Quanto à publicação de conteúdos como o Blackout Challenge, colocam-se questões sobre consentimento dos destinatários e sobre um paternalismo de quem controle essa publicação. Mas, numa rede social dirigida eminentemente a crianças e adolescentes, estamos legitimados para assumir os resultados obtidos desde há décadas pela psicologia do desenvolvimento. E invocar as menoridades cognitiva e volitiva das crianças e mesmo adolescentes, não acompanhadas por falta de capacidade física em particular dos últimos, para reclamar uma intervenção do Estado em tais comunicações digitais.
Admitiremos, assim, que o Princípio do dano alheio não se aplica apenas a cada agente, negativamente, na mera anulação dos seus comportamentos prejudiciais a outrem. Aplicar-se-á ainda às pessoas e instituições (como as do Estado) perante ações de segundos (como os produtores do Blackout e os gestores do TikTok) que prejudiquem terceiros vulneráveis (como os jovens utilizadores dessa rede). Prescrevendo-se, positivamente, uma intervenção dos primeiros que obste ao dano dos últimos.

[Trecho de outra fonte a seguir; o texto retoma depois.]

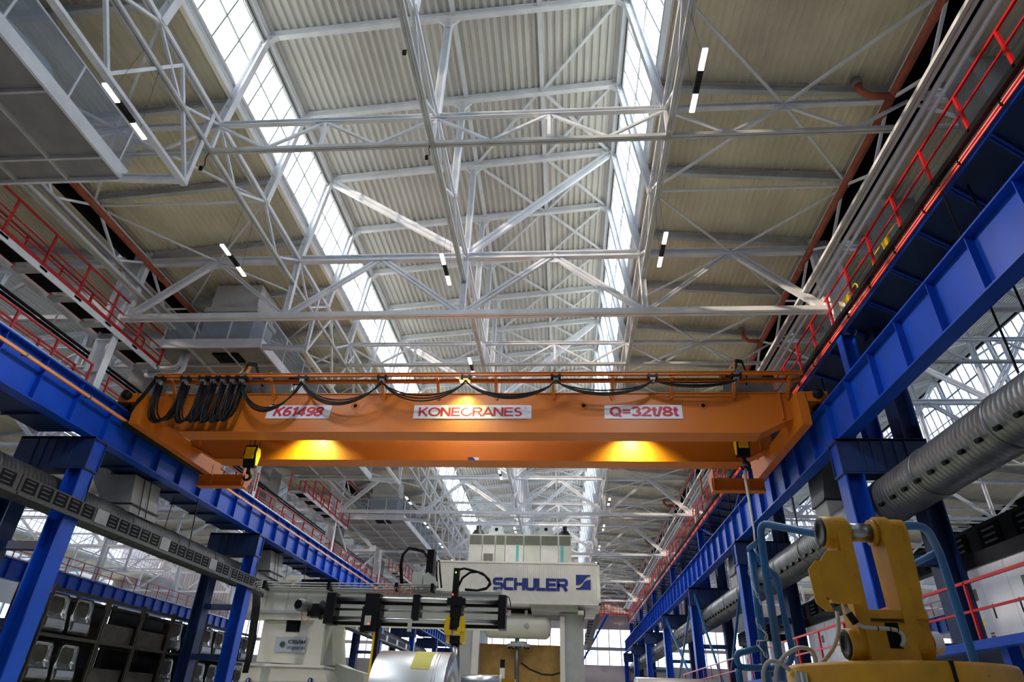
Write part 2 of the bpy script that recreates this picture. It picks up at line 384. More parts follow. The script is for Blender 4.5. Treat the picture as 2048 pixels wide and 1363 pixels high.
# ---------------------------------------------------------------- heavy trusses
ZB,ZT,ZL=12.93,15.30,14.28
def heavy(bx,y):
    t=thing('roof_truss','-','truss',(bx,y,ZB),'heavy roof trusses')
    P=lambda x,z:(bx+x,y,z)
    MB().dbl(P(-11.75,ZB),P(11.75,ZB),.30,.16,.04).build('bottom_chord',WHITE,t)
    MB().ch(P(-11.6,ZT),P(11.6,ZT),.22,.24,.03).build('top_chord',WHITE,t)
    for s in (-1,1):
        MB().dbl(P(s*11.65,ZB),P(s*9,ZT),.26,.14,.03,(0,1,0)).build('diagonal',WHITE,t)
        MB().dbl(P(s*9,ZT),P(s*6,ZB),.14,.08,.03,(0,1,0)).build('diagonal',WHITE,t)
        MB().dbl(P(s*6,ZB),P(s*3,ZT),.20,.10,.04,(0,1,0)).build('diagonal',WHITE,t)
        MB().dbl(P(s*3,ZT),P(0,ZB),.20,.10,.04,(0,1,0)).build('diagonal',WHITE,t)
        MB().bar(P(s*11.65,ZB),P(s*11.65,15.7),.16,.22).build('end_post',WHITE,t)
        MB().ch(P(s*6,ZB),P(s*6,ZT),.16,.18,.02,(1,0,0)).build('post',WHITE,t)
    MB().ch(P(0,ZB),P(0,ZT+.1),.20,.20,.02,(1,0,0)).build('post',WHITE,t)
    for x,z,w_,h in ((0,ZB,.9,.3),(-6,ZB,.7,.28),(6,ZB,.7,.28),(-3,ZT,.7,.3),(3,ZT,.7,.3),(-9,ZT,.8,.34),(9,ZT,.8,.34),(-11.4,ZB,.6,.4),(11.4,ZB,.6,.4)):
        u=1 if z==ZB else -1
        MB().prism([(bx+x-w_/2,z+u*.05),(bx+x+w_/2,z+u*.05),(bx+x+w_/4,z+u*h),(bx+x-w_/4,z+u*h)],y-.012,y+.012).build('gusset_plate',WHITE,t)
    return t
hy=[17.3+12*k for k in range(7)]
def series(fn,ys,lab,bx=0):
    r=None
    for i,y in enumerate(ys):
        if r is None: r=fn(bx,y); y0=y; r['label']=lab(i+1)
        else: copy_tree(r,0,y-y0,lab(i+1))
    return r
TR={}
for bx in BAYS:
    def lab(i,bx=bx):
        if bx==0 and i==1: return 'deep white roof truss spanning the middle bay just before the orange crane'
        return 'deep white roof truss across the %s, %s heavy one from camera'%(BAYN[bx],ORD[i])
    if bx==0: TR[0]=series(heavy,hy,lab)
    else:
        for i,y in enumerate(hy[:6]): copy_tree(TR[0],bx,y-17.3,lab(i+1))
def light(bx,y):
    t=thing('light_truss','-','truss',(bx,y,ZL),'light roof trusses')
    P=lambda x,z:(bx+x,y,z)
    MB().dbl(P(-11.6,ZL),P(11.5,ZL),.16,.10,.02).build('bottom_chord',GREYST,t)
    MB().ch(P(-11.6,ZT),P(11.6,ZT),.14,.14,.02).build('top_chord',WHITE,t)
    for i in range(-4,4):
        MB().bar(P(i*3,ZT-.05),P(i*3+1.5,ZL+.05),.07,.07).build('diagonal',WHITE,t)
        MB().bar(P(i*3+1.5,ZL+.05),P(i*3+3,ZT-.05),.07,.07).build('diagonal',WHITE,t)
    for x in (-6,-3,0,3,6): MB().bar(P(x,ZL),P(x,ZT),.09,.09).build('post',WHITE,t)
    for x in (-9,-3,0,3,9):
        MB().prism([(bx+x-.3,ZT-.05),(bx+x+.3,ZT-.05),(bx+x+.15,ZT-.22),(bx+x-.15,ZT-.22)],y-.01,y+.01).build('gusset_plate',WHITE,t)
    return t
ly=[11.3+12*k for k in range(7)]
def labl(i): 
    return 'shallow white lattice truss nearest the camera, high over the middle bay' if i==1 else 'shallow white lattice truss across the middle bay, %s light one away'%ORD[i]
LT=series(light,ly,labl)
for bx in BAYS[1:]:
    for i,y in enumerate(ly[:6]): copy_tree(LT,bx,y-11.3,'shallow white lattice truss across the %s, %s light one away'%(BAYN[bx],ORD[i+1]))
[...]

Relativamente a um controlo da comunicação em geral no espaço digital, evitar qualquer paternalismo andará perto de uma quadratura do círculo. Mas tais pedras concetuais ficam já para o acompanhamento, além destas linhas, dessas iniciativas legislativas e respetiva execução. Aqui, fica apenas o voto para que se mantenham minimalistas.
01out22
“para evitarmos classificar como ‘prejuízo’, por exemplo, vacinas que causem alguma dor ou febre, definimo-lo como um mal não consentido”
(estes ‘não’ que pensamos, mas nos escapa a sua escrita, passam a ser lidos como se lá estivessem, até ao dia em que olhemos para o texto enfim com os olhos distantes de leitor!)